China's Balancing Act: Containing Property Sector Leverage While Preserving Financial Stability
Slowing property sales and tighter financing requirements has brought Evergrande Group, China’s largest property developer, to the brink of default. Several other developers have also missed bond payments. In this commentary, we look at the recent dynamics of the Chinese property market, the potential macroeconomic implications of a slowdown in the sector, and the delicate balance authorities face between taking a firm stance to contain leverage in the real estate sector while preserving financial stability.
China's property sector has been a key engine of growth for two decades. Construction and real estate services increased from 9.6% of GDP in 2000 to 14.4% in 2020. This has led to rising levels of indebtedness among property developers, and more recently among households. In a bid to contain leverage and speculation in the property sector, regulators in August 2020 introduced stringent guidelines for both developers and banks, which has resulted in a slowdown in sales. This has exposed highly leveraged property developers like Evergrande, which have relied in part on advance sales of housing units to finance construction activity. The deleveraging of the property sector will test China’s willingness and ability to avoid a broader credit crunch and a crash in property prices. We expect the major Chinese banks will have adequate capacity and support to absorb credit losses, and authorities are likely to step in to facilitate an orderly restructuring of the sector. It is less clear how the government will respond to declining property prices or the drop in real estate activity, and the implications these might have for the Chinese economy and politics.
Key highlights:
• A two-decade debt-fueled expansion in China has generated economic imbalances and financial fragilities in certain sectors, including property. Ongoing efforts by Chinese policymakers to shift the economy toward a more balanced growth mix and ensure financial stability will likely lead to slower but more sustainable growth in the future, which we would view positively from a credit perspective.
• The Evergrande crisis embodies the delicate balance for authorities between containing leverage in the economy while preserving financial stability. Regulatory tightening is the key reason for the stresses in the property sector. Given President Xi’s emphasis on "common prosperity," authorities are likely to intervene with an orderly restructuring to prevent a full blown credit crunch.
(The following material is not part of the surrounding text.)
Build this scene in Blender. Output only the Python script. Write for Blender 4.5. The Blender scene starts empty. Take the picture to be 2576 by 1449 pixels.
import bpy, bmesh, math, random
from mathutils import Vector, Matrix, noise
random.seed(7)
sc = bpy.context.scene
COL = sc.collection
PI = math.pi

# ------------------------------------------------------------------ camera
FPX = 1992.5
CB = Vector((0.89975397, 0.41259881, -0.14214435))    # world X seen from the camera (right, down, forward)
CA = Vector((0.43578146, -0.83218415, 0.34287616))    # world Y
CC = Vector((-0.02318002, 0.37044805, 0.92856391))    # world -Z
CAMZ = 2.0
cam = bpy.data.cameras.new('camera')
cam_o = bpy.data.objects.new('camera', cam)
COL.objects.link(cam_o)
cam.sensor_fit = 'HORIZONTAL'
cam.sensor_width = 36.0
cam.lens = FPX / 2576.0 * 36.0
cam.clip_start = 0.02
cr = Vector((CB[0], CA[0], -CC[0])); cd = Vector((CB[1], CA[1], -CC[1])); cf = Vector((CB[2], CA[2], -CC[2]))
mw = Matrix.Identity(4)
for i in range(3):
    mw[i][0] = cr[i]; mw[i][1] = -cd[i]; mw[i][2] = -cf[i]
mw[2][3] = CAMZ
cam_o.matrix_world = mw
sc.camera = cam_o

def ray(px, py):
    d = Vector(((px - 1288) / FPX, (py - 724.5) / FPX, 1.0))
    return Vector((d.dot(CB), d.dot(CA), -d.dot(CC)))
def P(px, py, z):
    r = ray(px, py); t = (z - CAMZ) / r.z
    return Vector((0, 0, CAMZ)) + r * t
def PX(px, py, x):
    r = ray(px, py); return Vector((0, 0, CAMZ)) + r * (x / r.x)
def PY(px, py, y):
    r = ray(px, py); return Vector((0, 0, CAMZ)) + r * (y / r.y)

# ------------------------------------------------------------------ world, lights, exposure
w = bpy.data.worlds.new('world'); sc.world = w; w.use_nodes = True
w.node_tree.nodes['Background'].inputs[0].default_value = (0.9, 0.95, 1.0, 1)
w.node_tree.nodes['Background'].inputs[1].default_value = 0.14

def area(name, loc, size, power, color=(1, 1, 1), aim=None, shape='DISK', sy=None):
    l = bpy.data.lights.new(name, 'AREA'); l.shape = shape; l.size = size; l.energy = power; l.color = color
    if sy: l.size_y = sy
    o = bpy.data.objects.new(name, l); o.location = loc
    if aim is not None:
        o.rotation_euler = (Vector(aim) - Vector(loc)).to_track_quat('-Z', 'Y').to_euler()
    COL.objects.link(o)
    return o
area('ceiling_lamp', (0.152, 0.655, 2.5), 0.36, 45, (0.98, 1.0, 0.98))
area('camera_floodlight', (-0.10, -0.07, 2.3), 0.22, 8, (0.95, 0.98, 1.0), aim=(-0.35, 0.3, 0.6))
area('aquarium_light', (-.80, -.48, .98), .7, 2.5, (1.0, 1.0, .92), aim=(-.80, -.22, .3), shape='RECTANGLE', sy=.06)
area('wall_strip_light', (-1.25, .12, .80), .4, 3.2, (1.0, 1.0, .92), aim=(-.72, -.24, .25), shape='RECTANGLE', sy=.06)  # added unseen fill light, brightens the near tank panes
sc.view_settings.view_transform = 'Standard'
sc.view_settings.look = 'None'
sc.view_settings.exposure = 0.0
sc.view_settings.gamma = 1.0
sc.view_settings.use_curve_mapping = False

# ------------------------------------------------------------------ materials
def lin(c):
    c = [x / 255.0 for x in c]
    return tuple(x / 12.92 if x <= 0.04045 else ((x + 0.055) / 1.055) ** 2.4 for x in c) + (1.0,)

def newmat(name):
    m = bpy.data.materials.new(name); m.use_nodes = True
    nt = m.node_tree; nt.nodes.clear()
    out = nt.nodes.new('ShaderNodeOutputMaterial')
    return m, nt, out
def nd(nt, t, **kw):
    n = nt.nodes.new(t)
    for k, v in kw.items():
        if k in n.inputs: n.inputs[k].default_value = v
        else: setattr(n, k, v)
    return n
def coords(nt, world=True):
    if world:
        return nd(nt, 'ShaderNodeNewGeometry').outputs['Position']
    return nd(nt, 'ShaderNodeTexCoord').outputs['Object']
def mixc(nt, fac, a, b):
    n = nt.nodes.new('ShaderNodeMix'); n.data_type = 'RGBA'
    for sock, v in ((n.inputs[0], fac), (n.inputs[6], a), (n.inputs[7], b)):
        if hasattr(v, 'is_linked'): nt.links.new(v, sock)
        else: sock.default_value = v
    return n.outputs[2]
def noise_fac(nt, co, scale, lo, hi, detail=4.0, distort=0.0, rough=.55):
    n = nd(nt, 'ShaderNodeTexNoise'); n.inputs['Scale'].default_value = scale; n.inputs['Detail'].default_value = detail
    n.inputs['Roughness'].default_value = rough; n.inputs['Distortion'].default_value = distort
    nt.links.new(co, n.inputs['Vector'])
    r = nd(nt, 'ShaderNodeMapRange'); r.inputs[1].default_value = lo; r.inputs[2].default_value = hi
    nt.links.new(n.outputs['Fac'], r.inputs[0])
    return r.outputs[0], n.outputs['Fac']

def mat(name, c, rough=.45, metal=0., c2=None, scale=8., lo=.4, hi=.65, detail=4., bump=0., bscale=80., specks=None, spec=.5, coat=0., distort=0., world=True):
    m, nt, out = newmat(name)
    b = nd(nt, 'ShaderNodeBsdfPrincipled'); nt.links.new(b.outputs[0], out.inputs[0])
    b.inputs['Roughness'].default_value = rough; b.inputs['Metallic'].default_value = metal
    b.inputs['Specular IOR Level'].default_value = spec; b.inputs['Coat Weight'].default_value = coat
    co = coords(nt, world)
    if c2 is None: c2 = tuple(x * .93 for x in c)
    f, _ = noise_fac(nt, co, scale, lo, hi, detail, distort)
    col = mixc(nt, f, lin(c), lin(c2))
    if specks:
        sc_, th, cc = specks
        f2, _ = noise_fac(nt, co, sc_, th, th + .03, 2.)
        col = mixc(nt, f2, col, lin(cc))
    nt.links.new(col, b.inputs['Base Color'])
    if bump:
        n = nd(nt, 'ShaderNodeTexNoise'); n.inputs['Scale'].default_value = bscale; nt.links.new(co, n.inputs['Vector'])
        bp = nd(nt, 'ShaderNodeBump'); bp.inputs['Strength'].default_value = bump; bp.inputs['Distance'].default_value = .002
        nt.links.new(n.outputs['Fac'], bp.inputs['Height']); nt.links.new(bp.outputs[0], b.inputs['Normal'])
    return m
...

• However, orchestrating a shift toward a more balanced growth mix entails material downside risks in the near-term. The fallout from developments around Evergrande could have unanticipated effects that spread through the financial system and economy, potentially leading to sharply lower growth prospects over the next few years.
“The Evergrande crisis embodies the delicate balance for authorities between containing leverage in the economy while preserving financial stability. The fallout could have unanticipated effects that spread through the financial system and economy, potentially leading to sharply lower growth prospects over the next few years” notes Rohini Malkani, Senior Vice President in the Global Sovereign Ratings Group. “Given President Xi’s emphasis on "common prosperity," authorities are likely to intervene with an orderly restructuring to prevent a full blown credit crunch”.